Work to do —
Output exactly the lines from the first line of the records below through the line containing "PI = math.pi", both included, leaving out any pictures.

Dataset rows —

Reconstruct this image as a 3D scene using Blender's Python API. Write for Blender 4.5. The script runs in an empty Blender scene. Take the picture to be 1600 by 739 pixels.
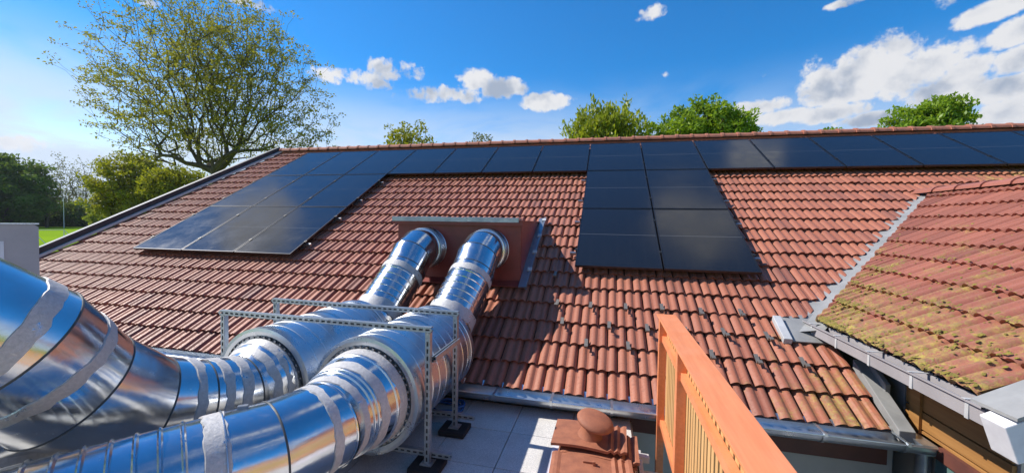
import bpy, bmesh, math, random
import numpy as np
from mathutils import Vector, Matrix

rng = np.random.default_rng(7)
random.seed(7)
scene = bpy.context.scene
col = scene.collection
PI = math.pi

# ------------------------------------------------------------------ camera
CAM = np.array([8.46181, -9.7911, -1.95051])
R_ = np.array([0.97247, 0.23251, 0.01541])
U_ = np.array([-0.02275, 0.02889, 0.99932])
F_ = np.array([-0.23191, 0.97216, -0.03339])
FPX = 615.05
cam = bpy.data.cameras.new('camera')
cam.sensor_fit = 'HORIZONTAL'
cam.sensor_width = 36.0
cam.lens = 36.0 * FPX / 1600.0
cam.clip_start = 0.05
cam.clip_end = 20000
cam_ob = bpy.data.objects.new('camera', cam)
col.objects.link(cam_ob)
cam_ob.matrix_world = Matrix(((R_[0], U_[0], -F_[0], CAM[0]),
                              (R_[1], U_[1], -F_[1], CAM[1]),
                              (R_[2], U_[2], -F_[2], CAM[2]),
                              (0, 0, 0, 1)))
scene.camera = cam_ob

# ------------------------------------------------------------------ light
SUN_TO = Vector((-0.700, 0.035, 0.713)).normalized()     # towards the sun
SUN_EL = math.asin(SUN_TO.z)
sun = bpy.data.lights.new('sun', 'SUN')
sun.energy = 5.0
sun.angle = math.radians(0.53)
sun.color = (1.0, 0.945, 0.86)
sun_ob = bpy.data.objects.new('sun', sun)
col.objects.link(sun_ob)
sun_ob.rotation_euler = SUN_TO.to_track_quat('Z', 'Y').to_euler()
sun_ob.location = (-20, 0, 30)

vs = scene.view_settings
vs.view_transform = 'Standard'
vs.look = 'None'
vs.exposure = 0.48
vs.gamma = 1.0
vs.use_curve_mapping = False
scene.render.film_transparent = False
scene.cycles.max_bounces = 8
scene.cycles.glossy_bounces = 4
scene.cycles.diffuse_bounces = 3
scene.cycles.transparent_max_bounces = 8
scene.cycles.caustics_reflective = False
scene.cycles.caustics_refractive = False
scene.cycles.sample_clamp_indirect = 4.0


def ray(x, y):
    d = F_ + R_ * (x - 800) / FPX - U_ * (y - 369.5) / FPX
    return d / np.linalg.norm(d)


# ------------------------------------------------------------------ sky with clouds
class NT:
    """small helper for node trees"""
    def __init__(self, tree):
        self.t = tree
        self.n = tree.nodes
        self.l = tree.links

    def node(self, typ, **kw):
        n = self.n.new(typ)
        for k, v in kw.items():
            setattr(n, k, v)
        return n

    def put(self, sock, v):
        if isinstance(v, bpy.types.NodeSocket):
            self.l.new(v, sock)
        elif v is not None:
            sock.default_value = v

    def math(self, op, a, b=None, c=None, clamp=False):
        n = self.node('ShaderNodeMath', operation=op, use_clamp=clamp)
        self.put(n.inputs[0], a)
        if b is not None: self.put(n.inputs[1], b)
        if c is not None: self.put(n.inputs[2], c)
        return n.outputs[0]

    def vmath(self, op, a, b=None):
        n = self.node('ShaderNodeVectorMath', operation=op)
        self.put(n.inputs[0], a)
        if b is not None: self.put(n.inputs[1], b)
        return n.outputs['Value'] if op in ('DOT_PRODUCT', 'LENGTH') else n.outputs[0]

    def noise(self, vec, scale, detail=4, rough=0.5, dist=0.0, dim='3D'):
        n = self.node('ShaderNodeTexNoise', noise_dimensions=dim)
        if vec is not None: self.put(n.inputs['Vector'], vec)
        n.inputs['Scale'].default_value = scale
        n.inputs['Detail'].default_value = detail
        n.inputs['Roughness'].default_value = rough
        n.inputs['Distortion'].default_value = dist
        return n.outputs[0]

    def ramp(self, fac, stops, interp='LINEAR'):
        n = self.node('ShaderNodeValToRGB')
        cr = n.color_ramp
        cr.interpolation = interp
        while len(cr.elements) < len(stops): cr.elements.new(0.5)
        for e, (p, c) in zip(cr.elements, stops):
            e.position = p
            e.color = (c, c, c, 1) if isinstance(c, (int, float)) else (*c[:3], 1)
        self.put(n.inputs[0], fac)
        return n.outputs[0]

    def mix(self, fac, a, b, blend='MIX'):
        n = self.node('ShaderNodeMix', data_type='RGBA', blend_type=blend)
        self.put(n.inputs[0], fac)
        for s, v in ((n.inputs[6], a), (n.inputs[7], b)):
            if isinstance(v, tuple): v = (*v[:3], 1)
            self.put(s, v)
        return n.outputs[2]

    def mapr(self, v, a, b, c=0.0, d=1.0, smooth=False):
        n = self.node('ShaderNodeMapRange')
        n.clamp = True
        if smooth: n.interpolation_type = 'SMOOTHSTEP'
        self.put(n.inputs[0], v)
        for i, q in enumerate((a, b, c, d)): self.put(n.inputs[1 + i], q)
        return n.outputs[0]


def build_world():
    w = bpy.data.worlds.new('World')
    scene.world = w
    w.use_nodes = True
    t = NT(w.node_tree)
    t.n.clear()
    out = t.node('ShaderNodeOutputWorld')
    bg = t.node('ShaderNodeBackground')
    t.l.new(bg.outputs[0], out.inputs[0])
    sky = t.node('ShaderNodeTexSky', sky_type='NISHITA')
    sky.sun_disc = False
    sky.sun_elevation = SUN_EL
    sky.sun_rotation = math.atan2(SUN_TO.x, SUN_TO.y)
    sky.altitude = 500
    sky.air_density = 1.0
    sky.dust_density = 0.25
    sky.ozone_density = 2.5
    hs = t.node('ShaderNodeHueSaturation')
    hs.inputs['Hue'].default_value = 0.502
    hs.inputs['Saturation'].default_value = 1.62
    hs.inputs['Value'].default_value = 1.08
    t.l.new(sky.outputs[0], hs.inputs['Color'])
    tc = t.node('ShaderNodeTexCoord')
    d = tc.outputs['Generated']
    sep = t.node('ShaderNodeSeparateXYZ'); t.l.new(d, sep.inputs[0])
    el = sep.outputs[2]
    t.l.new(t.mapr(el, 0.0, 0.28, 0.75, 1.58), hs.inputs['Saturation'])
    # a cloud is a cluster of ellipses in the sky: pixel centre, half sizes in pixels
    blobs = [  # the large cumulus on the right
        (1345, 112, 70, 52), (1390, 90, 62, 44), (1440, 108, 80, 44), (1290, 128, 46, 30), (1265, 105, 16, 14), (1505, 112, 50, 26),
        (1310, 148, 70, 20), (1480, 140, 70, 26), (1545, 20, 62, 22), (1475, 4, 45, 15), (1590, 48, 55, 26), (1585, 95, 40, 24), (1560, 140, 60, 22),
        (1590, 172, 75, 22), (1180, 170, 60, 16), (1215, 184, 70, 15), (1290, 178, 70, 16), (1370, 186, 80, 13), (1555, 198, 60, 16), (1325, 5, 36, 8),
        (1700, 110, 60, 70), (1680, 190, 90, 30),
        # the band of small cumulus over the ridge
        (520, 116, 32, 14), (560, 120, 38, 16), (600, 112, 34, 20), (640, 112, 26, 14), (592, 130, 26, 10),
        (690, 148, 62, 13), (745, 125, 32, 16), (790, 140, 42, 22), (850, 158, 52, 18), (720, 155, 40, 8),
        # scraps
        (225, 2, 26, 10), (370, -2, 70, 10), (1020, 18, 20, 9), (30, 222, 45, 14), (1040, 118, 7, 5), (1197, 118, 10, 6)]
    mask = None
    over = [((0.20, 0.50, 0.84), 0.13, 0.07), ((0.30, 0.60, 0.74), 0.07, 0.05), ((-0.72, 0.335, 0.607), 0.10, 0.07)]     # clouds above the picture, mirrored in the panes
    for bl in blobs + over:
        if len(bl) == 4:
            x, y, rx, ry = bl
            c = ray(x, y)
            a = ray(x + rx, y); a = a - c * (a @ c) / (c @ c)
            b = ray(x, y - ry); b = b - c * (b @ c)
        else:
            c = np.array(bl[0]); c = c / np.linalg.norm(c)
            a = np.cross(c, (0, 0, 1)); a = a / np.linalg.norm(a); b = np.cross(a, c)
            a = a * bl[1]; b = b * bl[2]
            rx, ry = 60, 30
        a = a / (a @ a); b = b / (b @ b)
        u = t.vmath('DOT_PRODUCT', d, tuple(a))
        v = t.vmath('DOT_PRODUCT', d, tuple(b))
        q = t.math('MULTIPLY_ADD', u, u, t.math('MULTIPLY', v, v))
        # points behind: add a penalty through the distance to c
        k = t.vmath('DOT_PRODUCT', d, tuple(c))
        q = t.math('ADD', q, t.math('MULTIPLY', t.math('LESS_THAN', k, 0.2), 50.0))
        pk = 1.45 if rx * ry > 900 else (0.62 if rx * ry > 240 else 0.30)
        m = t.math('SUBTRACT', pk, t.math('MULTIPLY', q, pk * 1.15))
        mask = m if mask is None else t.math('SMOOTH_MAX', mask, m, 0.12)
    # elsewhere in the sky scattered cumulus go on; none inside the part of the sky in view
    view = tuple(F_ + 0.25 * U_ / 1.0)
    n_view = math.sqrt(sum(q * q for q in view))
    cosv = t.vmath('DOT_PRODUCT', d, tuple(q / n_view for q in view))
    far = t.noise(d, 2.6, 3, 0.5)
    far = t.math('MULTIPLY', t.math('SUBTRACT', far, 0.60), 7.0)
    far = t.math('SUBTRACT', far, t.mapr(cosv, 0.42, 0.72, 0.0, 6.0))
    mask = t.math('MAXIMUM', t.math('MAXIMUM', mask, -2.0), far)
    def puff(vec, scale, detail):
        v = t.node('ShaderNodeTexVoronoi', feature='F1')
        v.normalize = True
        t.put(v.inputs['Vector'], vec)
        v.inputs['Scale'].default_value = scale
        v.inputs['Detail'].default_value = detail
        v.inputs['Roughness'].default_value = 0.62
        v.inputs['Lacunarity'].default_value = 2.3
        return v.outputs['Distance']
    warp = t.node('ShaderNodeTexNoise'); t.put(warp.inputs['Vector'], d)
    warp.inputs['Scale'].default_value = 9.0; warp.inputs['Detail'].default_value = 4
    wv = t.vmath('MULTIPLY', t.vmath('SUBTRACT', warp.outputs[1], (0.5, 0.5, 0.5)), (0.10, 0.10, 0.07))
    dw = t.vmath('ADD', d, wv)
    bil = puff(dw, 9.0, 2.0)
    det = t.noise(d, 17.0, 5, 0.62)
    det2 = t.noise(d, 62.0, 3, 0.65)
    dn = t.math('MULTIPLY', t.math('SUBTRACT', 0.36, bil), 2.6)
    dn = t.math('ADD', dn, t.math('MULTIPLY', t.math('SUBTRACT', det, 0.5), 3.2))
    dn = t.math('ADD', dn, t.math('MULTIPLY', t.math('SUBTRACT', det2, 0.5), 2.0))
    body = t.math('ADD', mask, dn)
    dens = t.mapr(body, 0.0, 0.95, 0.0, 1.0, True)
    # modelling of the cloud by the sunlight: the same billows sampled a little towards the sun
    d2 = t.vmath('ADD', dw, (-0.022, 0.0, 0.030))
    bil_s = puff(d2, 9.0, 1.0)
    lit = t.math('SUBTRACT', bil_s, bil)
    base = t.noise(d, 4.5, 4, 0.55)
    sh = t.math('ADD', t.math('MULTIPLY', lit, 2.2), t.math('MULTIPLY', t.math('SUBTRACT', base, 0.5), 1.0))
    sh = t.math('ADD', sh, t.math('MULTIPLY', t.math('SUBTRACT', det, 0.5), 0.8))
    sh = t.math('ADD', sh, t.mapr(body, 0.2, 2.0, 0.26, -0.16))
    shade = t.mapr(sh, -0.38, 0.30, 0.0, 1.0, True)
    ccol = t.mix(shade, (2.2, 2.6, 3.3), (5.05, 5.05, 5.12))
    # thin veil low over the horizon
    veil_n = t.noise(t.vmath('MULTIPLY', d, (1.0, 1.0, 3.0)), 3.1, 5, 0.56, 0.4)
    veil_b = t.mapr(el, 0.36, 0.12, 0.0, 1.0, True)
    left = t.vmath('DOT_PRODUCT', d, (-0.80, 0.60, 0.0))
    veil = t.math('MULTIPLY', t.mapr(veil_n, 0.30, 0.56, 0.0, 1.0, True), veil_b)
    veil = t.math('MULTIPLY', veil, t.mapr(left, -0.05, 0.45, 0.45, 1.0))
    veil = t.math('MAXIMUM', veil, t.mapr(el, 0.12, -0.02, 0.0, 0.40, True))
    c1 = t.mix(veil, hs.outputs[0], (3.9, 4.6, 5.5))
    c2 = t.mix(dens, c1, ccol)
    t.l.new(c2, bg.inputs[0])
    bg.inputs[1].default_value = 0.12
    w.cycles.sampling_method = 'MANUAL'
    w.cycles.sample_map_resolution = 512


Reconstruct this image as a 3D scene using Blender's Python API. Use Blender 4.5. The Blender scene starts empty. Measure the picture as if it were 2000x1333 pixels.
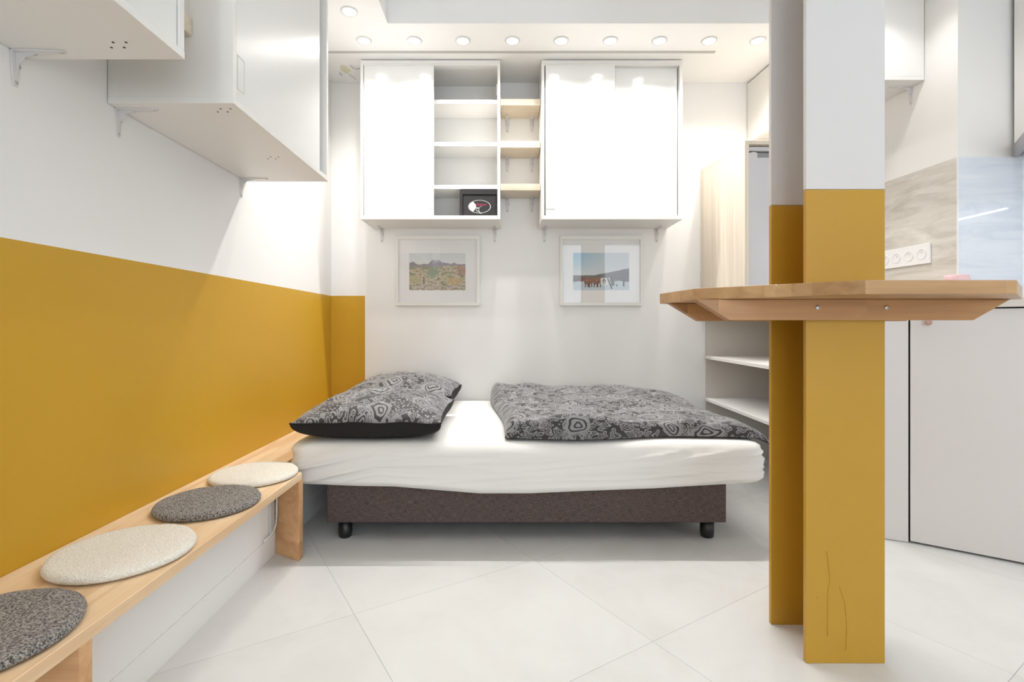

Output of the exercise —
Reconstruct this image as a 3D scene using Blender's Python API. Write for Blender 4.5. The script runs in an empty Blender scene. Take the picture to be 1600 by 739 pixels.
import bpy, bmesh, math, random
import numpy as np
from mathutils import Vector, Matrix

rng = np.random.default_rng(7)
random.seed(7)
scene = bpy.context.scene
col = scene.collection
PI = math.pi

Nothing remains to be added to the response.